Every line containing the word "wide" needs to be found and copied.

### [Supplied information]
··········

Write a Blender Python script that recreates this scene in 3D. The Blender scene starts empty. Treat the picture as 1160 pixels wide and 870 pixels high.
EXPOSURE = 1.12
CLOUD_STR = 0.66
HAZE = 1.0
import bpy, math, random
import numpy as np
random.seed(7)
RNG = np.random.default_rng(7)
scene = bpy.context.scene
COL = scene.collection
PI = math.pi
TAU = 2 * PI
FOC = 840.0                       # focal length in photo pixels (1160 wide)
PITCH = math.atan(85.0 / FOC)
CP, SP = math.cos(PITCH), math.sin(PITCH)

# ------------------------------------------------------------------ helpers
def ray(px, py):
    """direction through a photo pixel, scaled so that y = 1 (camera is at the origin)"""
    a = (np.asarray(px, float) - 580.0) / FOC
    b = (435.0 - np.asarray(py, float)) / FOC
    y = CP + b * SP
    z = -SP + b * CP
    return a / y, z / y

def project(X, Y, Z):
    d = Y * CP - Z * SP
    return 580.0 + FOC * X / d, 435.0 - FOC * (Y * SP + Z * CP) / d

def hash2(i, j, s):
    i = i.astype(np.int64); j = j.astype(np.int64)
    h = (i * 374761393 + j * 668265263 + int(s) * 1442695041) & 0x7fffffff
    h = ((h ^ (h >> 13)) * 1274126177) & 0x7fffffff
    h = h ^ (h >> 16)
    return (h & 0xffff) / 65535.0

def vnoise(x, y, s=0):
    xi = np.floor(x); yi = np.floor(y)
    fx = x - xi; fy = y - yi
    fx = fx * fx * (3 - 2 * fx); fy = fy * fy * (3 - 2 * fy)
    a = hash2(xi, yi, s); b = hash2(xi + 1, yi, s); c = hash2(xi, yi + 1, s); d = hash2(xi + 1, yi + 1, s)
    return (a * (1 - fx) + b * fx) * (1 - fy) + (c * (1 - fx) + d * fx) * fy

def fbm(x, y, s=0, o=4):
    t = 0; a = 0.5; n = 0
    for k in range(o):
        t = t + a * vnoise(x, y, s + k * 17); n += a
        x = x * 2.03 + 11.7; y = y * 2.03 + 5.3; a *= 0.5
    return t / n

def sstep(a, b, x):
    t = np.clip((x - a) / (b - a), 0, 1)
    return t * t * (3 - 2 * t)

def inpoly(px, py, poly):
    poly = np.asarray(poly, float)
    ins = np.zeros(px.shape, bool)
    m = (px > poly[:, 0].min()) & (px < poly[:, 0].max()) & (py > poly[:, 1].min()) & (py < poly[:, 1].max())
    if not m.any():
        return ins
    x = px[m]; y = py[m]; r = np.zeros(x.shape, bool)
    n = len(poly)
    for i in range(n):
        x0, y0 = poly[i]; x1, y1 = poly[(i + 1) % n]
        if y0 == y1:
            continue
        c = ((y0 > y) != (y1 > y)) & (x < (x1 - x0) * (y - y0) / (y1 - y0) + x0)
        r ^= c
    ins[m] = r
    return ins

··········

### [Full output]
Write a Blender Python script that recreates this scene in 3D. The Blender scene starts empty. Treat the picture as 1160 pixels wide and 870 pixels high.
FOC = 840.0                       # focal length in photo pixels (1160 wide)